The Grizzlies, by the way, came into the game one game ahead of the Clippers for fifth place in the conference with two to play, so they had a chance to lose their way to sixth too. But the Grizz lost in the first round of the playoffs the last two years after staggering down the stretch, losing six of their last seven in 2004 and seven of their last eight last year, and they'd decided that finishing strong was more important than avoiding Dallas.
"The last couple of years, we haven't played well going in and it showed," Memphis guard Mike Miller said. "If that doesn't work, you have to try something new."
Even if the Clippers' hearts were pure, there's a whiff of something fishy in them battling for a playoff spot with their best players on the bench, and that's a whiff the NBA doesn't need. This is a sport that has brought us fairly regular point-shaving scandals.
"If people think we were trying to throw games or whatever, they've really got it wrong," said Walter McCarty of the Clippers, and there's no reason to believe he wasn't being sincere. But something's wrong when NBA players are even having to address the question of thrown games.
The NBA instituted the draft lottery to combat exactly this situation, teams benefiting from losing.
How often does this happen, when the sixth seed is a better thing to be than the fifth? It happens a lot. Statistically, it ought to happen more than two-thirds of the time.
The NBA has had its three-division format for two years, meaning there have been four conference races. In three of the four, the fourth seed has been better than the third, and in the other, this year's Eastern Conference, the third and fourth seeds, Atlantic Division champion New Jersey and Central Division runner-up Cleveland, are tied with a game to play.
Baseball has had a three-division format since 1995, and the wild-card team, the best runner-up, has been better than one of the division champs in 11 of 22 league seasons. The NHL has had a three-division format since 1998, and in 14 conference seasons since then, including this one, the best runner-up has been better than one of the champs 10 times.

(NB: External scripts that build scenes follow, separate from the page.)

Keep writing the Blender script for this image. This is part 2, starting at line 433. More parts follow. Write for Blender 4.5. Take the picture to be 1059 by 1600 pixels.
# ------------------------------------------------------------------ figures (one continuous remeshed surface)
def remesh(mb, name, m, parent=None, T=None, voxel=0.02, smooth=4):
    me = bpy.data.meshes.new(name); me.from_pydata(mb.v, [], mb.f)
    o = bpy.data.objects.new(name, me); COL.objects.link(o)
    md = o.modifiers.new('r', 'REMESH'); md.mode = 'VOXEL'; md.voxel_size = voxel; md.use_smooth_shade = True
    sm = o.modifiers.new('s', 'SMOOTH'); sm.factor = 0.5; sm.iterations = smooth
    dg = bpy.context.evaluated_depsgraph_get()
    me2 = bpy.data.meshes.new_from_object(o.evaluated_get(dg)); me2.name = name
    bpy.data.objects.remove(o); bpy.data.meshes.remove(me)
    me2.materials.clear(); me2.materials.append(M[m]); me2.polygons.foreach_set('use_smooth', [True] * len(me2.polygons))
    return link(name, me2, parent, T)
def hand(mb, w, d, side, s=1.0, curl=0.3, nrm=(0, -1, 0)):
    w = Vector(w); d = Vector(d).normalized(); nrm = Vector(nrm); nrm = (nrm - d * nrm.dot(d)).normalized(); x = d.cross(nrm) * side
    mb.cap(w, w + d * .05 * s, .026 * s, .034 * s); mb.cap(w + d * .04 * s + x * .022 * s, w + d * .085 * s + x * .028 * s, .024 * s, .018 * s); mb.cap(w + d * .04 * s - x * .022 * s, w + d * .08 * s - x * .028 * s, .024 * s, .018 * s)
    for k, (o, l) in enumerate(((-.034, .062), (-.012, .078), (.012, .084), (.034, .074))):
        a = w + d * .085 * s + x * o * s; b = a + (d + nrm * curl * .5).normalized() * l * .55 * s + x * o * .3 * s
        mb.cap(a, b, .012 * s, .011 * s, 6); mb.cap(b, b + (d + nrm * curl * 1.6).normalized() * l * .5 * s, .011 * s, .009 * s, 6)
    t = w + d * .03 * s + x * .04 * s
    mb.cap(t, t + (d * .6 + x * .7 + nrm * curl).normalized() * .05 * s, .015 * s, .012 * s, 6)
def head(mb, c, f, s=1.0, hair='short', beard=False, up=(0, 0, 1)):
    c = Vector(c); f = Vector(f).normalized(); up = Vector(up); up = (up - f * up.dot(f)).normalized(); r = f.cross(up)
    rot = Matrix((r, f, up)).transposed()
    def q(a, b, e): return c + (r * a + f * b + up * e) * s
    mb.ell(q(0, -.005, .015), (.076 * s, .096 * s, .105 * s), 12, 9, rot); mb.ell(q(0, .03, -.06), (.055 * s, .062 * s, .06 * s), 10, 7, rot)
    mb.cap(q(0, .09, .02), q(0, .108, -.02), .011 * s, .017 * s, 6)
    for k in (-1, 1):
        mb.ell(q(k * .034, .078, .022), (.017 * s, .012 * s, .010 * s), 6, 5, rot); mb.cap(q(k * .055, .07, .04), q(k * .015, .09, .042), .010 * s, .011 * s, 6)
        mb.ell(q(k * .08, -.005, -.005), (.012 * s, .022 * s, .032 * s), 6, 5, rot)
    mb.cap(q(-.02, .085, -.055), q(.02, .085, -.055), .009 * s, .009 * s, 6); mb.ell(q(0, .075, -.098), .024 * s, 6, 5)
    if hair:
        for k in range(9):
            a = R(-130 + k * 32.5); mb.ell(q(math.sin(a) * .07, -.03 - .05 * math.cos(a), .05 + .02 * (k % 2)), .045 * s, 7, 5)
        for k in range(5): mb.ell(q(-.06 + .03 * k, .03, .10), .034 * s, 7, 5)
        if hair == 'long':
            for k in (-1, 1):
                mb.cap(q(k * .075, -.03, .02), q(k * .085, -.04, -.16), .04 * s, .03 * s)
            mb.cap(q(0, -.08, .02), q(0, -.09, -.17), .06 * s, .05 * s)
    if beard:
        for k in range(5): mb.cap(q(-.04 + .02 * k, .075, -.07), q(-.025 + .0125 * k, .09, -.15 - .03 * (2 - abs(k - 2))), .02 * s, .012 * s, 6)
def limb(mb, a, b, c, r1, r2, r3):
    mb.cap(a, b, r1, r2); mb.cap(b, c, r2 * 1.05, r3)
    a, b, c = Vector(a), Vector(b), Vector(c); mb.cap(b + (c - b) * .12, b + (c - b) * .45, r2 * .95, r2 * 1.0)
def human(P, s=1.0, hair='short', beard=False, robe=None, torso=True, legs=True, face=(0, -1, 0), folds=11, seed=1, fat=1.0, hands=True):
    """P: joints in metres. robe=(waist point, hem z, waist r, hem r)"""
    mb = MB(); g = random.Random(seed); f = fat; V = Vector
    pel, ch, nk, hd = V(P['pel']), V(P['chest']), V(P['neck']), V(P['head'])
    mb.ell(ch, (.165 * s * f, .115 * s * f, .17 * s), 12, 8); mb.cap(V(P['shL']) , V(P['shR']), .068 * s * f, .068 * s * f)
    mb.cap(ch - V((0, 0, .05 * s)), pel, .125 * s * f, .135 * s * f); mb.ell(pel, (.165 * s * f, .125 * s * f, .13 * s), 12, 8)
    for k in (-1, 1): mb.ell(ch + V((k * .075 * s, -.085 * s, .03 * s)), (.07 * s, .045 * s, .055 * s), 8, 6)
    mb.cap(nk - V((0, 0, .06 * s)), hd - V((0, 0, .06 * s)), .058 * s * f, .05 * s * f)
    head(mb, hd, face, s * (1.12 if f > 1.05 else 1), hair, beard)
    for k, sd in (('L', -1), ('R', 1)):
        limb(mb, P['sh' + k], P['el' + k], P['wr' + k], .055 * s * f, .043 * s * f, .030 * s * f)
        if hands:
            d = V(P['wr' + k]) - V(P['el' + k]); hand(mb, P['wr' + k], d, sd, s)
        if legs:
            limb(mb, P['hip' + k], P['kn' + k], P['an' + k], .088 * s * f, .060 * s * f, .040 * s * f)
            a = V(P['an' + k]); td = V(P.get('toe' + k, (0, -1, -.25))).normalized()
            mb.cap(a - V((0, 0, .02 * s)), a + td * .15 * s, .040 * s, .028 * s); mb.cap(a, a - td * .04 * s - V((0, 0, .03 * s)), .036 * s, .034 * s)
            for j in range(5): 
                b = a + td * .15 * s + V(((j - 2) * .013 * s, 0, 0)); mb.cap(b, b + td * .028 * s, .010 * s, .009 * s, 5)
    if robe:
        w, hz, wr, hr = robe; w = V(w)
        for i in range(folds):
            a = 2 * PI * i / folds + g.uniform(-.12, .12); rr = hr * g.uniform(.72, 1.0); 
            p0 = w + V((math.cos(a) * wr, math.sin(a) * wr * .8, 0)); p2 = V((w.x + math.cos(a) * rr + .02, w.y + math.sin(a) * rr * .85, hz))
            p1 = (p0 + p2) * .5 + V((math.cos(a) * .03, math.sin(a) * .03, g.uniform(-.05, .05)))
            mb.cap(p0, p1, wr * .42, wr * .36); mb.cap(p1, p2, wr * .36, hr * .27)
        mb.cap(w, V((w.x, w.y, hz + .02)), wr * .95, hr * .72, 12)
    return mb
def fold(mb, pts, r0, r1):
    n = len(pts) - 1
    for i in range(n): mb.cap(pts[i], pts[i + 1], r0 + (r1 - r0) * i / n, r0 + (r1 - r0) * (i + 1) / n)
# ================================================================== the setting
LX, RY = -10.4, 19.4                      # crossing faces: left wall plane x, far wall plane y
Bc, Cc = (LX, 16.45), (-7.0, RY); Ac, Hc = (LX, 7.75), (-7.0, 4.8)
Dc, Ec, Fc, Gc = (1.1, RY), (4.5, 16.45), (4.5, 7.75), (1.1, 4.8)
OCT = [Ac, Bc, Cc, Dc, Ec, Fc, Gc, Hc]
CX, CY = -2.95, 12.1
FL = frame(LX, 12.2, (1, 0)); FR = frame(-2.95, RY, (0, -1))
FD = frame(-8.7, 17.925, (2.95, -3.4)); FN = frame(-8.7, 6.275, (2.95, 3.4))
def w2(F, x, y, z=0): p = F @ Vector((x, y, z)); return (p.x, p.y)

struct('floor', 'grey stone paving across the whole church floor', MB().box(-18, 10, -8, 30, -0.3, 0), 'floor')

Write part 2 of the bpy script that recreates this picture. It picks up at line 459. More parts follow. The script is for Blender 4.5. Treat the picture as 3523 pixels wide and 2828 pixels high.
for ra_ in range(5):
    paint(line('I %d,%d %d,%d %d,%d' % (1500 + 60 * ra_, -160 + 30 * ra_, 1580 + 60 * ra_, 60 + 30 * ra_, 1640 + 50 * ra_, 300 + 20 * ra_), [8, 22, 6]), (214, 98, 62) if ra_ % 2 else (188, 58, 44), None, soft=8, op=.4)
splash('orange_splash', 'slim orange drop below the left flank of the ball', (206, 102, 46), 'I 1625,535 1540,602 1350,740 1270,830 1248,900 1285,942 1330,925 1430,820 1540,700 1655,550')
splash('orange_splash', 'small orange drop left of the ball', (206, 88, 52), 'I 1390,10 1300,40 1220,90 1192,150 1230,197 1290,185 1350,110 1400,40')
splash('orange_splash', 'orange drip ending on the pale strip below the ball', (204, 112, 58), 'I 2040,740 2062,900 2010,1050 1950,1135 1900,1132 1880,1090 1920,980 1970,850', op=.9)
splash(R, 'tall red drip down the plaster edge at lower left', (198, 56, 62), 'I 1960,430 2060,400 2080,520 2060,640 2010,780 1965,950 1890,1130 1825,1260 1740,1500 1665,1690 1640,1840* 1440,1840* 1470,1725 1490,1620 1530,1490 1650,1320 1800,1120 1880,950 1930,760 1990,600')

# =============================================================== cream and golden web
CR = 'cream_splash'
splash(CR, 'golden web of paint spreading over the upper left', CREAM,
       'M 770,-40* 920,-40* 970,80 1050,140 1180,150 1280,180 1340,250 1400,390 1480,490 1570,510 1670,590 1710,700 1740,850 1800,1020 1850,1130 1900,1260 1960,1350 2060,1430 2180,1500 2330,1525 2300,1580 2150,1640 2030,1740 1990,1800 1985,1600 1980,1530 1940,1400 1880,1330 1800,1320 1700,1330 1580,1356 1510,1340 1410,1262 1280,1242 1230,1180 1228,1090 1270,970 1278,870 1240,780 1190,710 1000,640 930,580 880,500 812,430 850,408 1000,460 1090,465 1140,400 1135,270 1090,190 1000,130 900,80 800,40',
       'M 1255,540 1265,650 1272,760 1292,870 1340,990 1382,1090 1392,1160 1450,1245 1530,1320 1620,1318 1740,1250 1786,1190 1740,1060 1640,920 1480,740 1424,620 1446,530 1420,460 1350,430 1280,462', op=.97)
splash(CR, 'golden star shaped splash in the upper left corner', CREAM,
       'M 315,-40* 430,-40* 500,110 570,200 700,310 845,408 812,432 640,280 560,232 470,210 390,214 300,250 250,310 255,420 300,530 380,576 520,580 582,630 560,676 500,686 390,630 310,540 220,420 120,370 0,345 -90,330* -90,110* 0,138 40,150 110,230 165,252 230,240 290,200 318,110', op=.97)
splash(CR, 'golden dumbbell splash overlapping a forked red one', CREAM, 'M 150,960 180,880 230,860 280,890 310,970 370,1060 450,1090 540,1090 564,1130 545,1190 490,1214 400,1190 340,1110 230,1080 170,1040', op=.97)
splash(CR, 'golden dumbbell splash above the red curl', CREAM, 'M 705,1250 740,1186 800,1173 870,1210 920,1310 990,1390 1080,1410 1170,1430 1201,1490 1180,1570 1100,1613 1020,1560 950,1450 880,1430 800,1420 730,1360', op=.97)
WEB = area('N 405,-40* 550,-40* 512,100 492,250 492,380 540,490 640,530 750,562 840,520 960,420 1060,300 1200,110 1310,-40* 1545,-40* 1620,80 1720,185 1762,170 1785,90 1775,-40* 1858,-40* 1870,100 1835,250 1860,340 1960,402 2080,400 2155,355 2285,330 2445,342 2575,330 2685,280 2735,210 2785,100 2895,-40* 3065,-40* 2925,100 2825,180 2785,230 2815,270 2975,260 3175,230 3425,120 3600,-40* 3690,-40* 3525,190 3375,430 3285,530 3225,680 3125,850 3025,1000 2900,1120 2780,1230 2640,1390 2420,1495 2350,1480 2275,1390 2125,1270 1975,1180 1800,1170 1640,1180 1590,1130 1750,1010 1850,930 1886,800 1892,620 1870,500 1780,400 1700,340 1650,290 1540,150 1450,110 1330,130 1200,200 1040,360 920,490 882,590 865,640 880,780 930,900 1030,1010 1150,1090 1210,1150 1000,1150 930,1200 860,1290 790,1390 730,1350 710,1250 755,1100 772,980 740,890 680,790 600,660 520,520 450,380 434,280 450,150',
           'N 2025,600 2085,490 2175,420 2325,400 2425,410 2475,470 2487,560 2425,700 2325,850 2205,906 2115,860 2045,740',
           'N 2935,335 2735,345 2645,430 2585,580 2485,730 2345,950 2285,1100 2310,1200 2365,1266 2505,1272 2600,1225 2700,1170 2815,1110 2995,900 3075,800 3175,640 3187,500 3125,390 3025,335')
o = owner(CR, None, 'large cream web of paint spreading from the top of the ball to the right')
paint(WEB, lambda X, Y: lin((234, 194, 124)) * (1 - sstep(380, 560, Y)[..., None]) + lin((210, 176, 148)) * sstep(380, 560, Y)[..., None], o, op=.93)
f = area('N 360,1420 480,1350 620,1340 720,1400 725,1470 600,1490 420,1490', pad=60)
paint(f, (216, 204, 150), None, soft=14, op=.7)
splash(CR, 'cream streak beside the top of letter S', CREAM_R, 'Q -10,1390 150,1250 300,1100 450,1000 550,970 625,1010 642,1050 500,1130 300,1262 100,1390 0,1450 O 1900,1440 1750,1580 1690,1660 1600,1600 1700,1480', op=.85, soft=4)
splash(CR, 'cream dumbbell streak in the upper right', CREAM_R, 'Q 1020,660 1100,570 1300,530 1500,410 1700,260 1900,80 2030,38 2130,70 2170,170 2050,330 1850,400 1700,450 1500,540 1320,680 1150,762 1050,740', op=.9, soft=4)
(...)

Both of those sports have unbalanced schedules, which changes the odds of a runner-up being better than a champ, but you can see this isn't a rare event.
The good news is there is an easy, elegant solution. The NBA should simply seed the eight playoff teams in each conference according to winning percentage. Division champs ought to get passage into the postseason even in the unlikely event they're not one of the top eight teams, but they shouldn't get an artificially high seed.
It might be different if the divisions meant something, but they don't. The NBA plays a balanced conference schedule. Teams play four games a year against each of their division rivals and against six of their 10 interdivision foes in the same conference. They play three games against the other four conference teams, just to make the season come out to 82 games instead of 86.
So winning your division doesn't necessarily mean you've come through some sort of crucible, emerging from a season-long battle. It just means you've been grouped with four teams that aren't as good as you. The grouping itself is geographical. In terms of winning and losing, it's random. There's no need to reward the winner beyond letting it into the playoffs.
In fact, given the balanced schedule and the fact that the top eight make the playoffs, there's no need to have divisions at all, except that standings showing all 15 teams in one long list would be aesthetically unpleasant.
In the NHL, with its new severely unbalanced schedule, winning your division does mean something.
Seeding NBA teams by winning percentage wouldn't change much. It would just mean that teams would have incentive to win and no incentive to lose at the end of the season. That's a pretty big thing.
I also have an elegant solution to the problem of all those timeouts and foul shots at the ends of games: Eliminating timeouts and foul shots.
The world too often scoffs at genius.